Given that it was my birthday coming up, I wondered why the crazy fuck didn’t take it as a compliment that the poor immigrant man at the counter thought she might be too young to smoke (she was screaming that she was 29). Hell, I get the warm fuzzies every time I’m carded at a club. Take it while you can, I say.

Thankfully the chick was begging a stranger to buy her matches when I left the store, so she was too distracted to see me and I was able to escape before getting a smackdown. It’s a good thing, too, because I’m old and feeble and my body’s not what it used to be.

Beware of the Send button

I’m having some rather silly luck with emails these days. Two events this week have made me reconsider whether or not I should be allowed to have an email address at all, or even an internet connection. Or even be allowed to associate with society.
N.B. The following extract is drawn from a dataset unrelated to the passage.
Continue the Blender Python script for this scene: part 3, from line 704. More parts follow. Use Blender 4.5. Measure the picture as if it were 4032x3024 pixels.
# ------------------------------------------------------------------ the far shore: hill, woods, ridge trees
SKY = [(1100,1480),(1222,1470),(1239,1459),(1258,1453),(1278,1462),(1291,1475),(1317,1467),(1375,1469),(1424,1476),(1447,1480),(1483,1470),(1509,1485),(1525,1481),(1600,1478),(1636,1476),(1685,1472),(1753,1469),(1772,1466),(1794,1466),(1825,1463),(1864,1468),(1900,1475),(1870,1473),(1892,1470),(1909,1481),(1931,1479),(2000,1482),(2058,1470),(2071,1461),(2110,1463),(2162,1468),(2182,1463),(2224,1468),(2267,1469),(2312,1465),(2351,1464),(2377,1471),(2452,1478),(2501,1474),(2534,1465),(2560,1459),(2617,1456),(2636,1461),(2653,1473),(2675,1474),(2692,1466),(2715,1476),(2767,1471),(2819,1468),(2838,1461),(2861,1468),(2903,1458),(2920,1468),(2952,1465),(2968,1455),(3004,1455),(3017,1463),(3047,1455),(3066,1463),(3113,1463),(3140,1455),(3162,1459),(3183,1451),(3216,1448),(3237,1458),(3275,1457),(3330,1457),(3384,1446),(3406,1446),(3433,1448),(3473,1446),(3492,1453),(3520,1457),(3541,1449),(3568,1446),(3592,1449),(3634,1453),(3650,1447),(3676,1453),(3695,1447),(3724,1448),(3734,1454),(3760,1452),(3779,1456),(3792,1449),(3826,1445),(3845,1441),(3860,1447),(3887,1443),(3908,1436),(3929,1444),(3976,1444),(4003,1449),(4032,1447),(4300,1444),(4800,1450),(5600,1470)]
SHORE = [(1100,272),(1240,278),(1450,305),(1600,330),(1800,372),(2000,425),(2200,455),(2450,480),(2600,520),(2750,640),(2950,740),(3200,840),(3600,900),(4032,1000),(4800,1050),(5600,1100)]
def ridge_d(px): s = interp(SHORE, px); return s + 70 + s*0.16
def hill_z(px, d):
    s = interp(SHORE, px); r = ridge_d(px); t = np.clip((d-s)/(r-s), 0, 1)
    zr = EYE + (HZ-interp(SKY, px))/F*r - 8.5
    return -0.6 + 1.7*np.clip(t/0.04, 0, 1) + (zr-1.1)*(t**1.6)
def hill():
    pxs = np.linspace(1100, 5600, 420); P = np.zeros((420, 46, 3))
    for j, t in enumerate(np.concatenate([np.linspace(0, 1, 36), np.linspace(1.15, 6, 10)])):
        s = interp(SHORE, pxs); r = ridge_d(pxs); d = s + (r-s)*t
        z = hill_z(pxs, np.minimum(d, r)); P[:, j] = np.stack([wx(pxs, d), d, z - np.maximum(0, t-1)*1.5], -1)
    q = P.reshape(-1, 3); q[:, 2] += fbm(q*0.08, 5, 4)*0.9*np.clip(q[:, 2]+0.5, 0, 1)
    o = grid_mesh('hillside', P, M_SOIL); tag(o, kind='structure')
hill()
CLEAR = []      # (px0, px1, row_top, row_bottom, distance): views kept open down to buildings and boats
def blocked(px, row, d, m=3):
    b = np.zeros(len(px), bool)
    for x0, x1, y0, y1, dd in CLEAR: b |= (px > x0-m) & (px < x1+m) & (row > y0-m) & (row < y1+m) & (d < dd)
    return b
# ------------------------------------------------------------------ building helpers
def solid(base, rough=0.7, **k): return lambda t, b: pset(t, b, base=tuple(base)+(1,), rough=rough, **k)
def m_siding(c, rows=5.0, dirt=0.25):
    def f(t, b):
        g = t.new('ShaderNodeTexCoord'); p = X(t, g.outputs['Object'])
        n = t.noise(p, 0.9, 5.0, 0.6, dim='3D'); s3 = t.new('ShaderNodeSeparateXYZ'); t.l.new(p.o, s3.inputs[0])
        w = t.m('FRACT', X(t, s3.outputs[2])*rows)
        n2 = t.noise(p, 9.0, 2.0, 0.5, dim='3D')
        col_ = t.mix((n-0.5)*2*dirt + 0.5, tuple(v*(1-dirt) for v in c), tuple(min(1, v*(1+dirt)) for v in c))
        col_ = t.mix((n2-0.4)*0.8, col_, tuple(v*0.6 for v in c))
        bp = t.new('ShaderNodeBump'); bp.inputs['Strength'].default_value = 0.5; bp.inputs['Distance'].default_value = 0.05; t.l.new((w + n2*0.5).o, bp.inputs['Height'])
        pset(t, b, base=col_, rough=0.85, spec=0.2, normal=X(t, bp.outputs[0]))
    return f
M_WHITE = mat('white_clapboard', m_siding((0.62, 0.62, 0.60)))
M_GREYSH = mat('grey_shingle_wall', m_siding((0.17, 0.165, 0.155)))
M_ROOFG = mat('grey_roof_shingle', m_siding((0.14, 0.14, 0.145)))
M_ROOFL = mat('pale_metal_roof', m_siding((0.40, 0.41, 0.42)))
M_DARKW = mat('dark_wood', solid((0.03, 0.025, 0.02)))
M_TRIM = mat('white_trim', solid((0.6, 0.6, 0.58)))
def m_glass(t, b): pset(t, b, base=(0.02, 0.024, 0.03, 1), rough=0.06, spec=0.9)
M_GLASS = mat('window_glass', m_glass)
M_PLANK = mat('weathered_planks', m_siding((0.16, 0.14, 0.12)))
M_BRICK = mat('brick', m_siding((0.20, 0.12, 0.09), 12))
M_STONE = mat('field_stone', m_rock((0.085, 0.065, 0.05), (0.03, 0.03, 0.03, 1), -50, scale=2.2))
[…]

The first event was simple enough: I was on my laptop, writing an email to a new client, saying how I was looking forward to working with him, yada yada. My cat was with me, curled up on my stomach with her hind legs dangling over the keyboard. So the email got sent mid-sentence, and I had to email again and finish the sentence and apologize that the cat did it. Great first impression there.

The next day, I had just emailed my friend Chrissy thanking her for some help she’d given me, and then discovered on lastfm that people were playing her podcasts and the site was attributing them to someone else. So I quickly emailed again, saying something along the lines of “look how you screwed up lastfm’s statistics! I think you’re way hotter than the chick in the picture though.”

Except I had clicked the wrong email to reply to, and it got sent to another client named Chris. What’s that smell? Professionalism!

I considered, in my apology email to this person, saying that I was sure he was hotter than the “chick in the picture” but since I’d never seen him in person he would see right through my back-peddling.

I’d like to blame my slow internet connection (must be all the gay porn I’m downloading) but really it’s the drugs. I think I’m turning into the person Mail Goggles was designed for, except I would need it enabled every hour of the day, and I can’t do math in my head.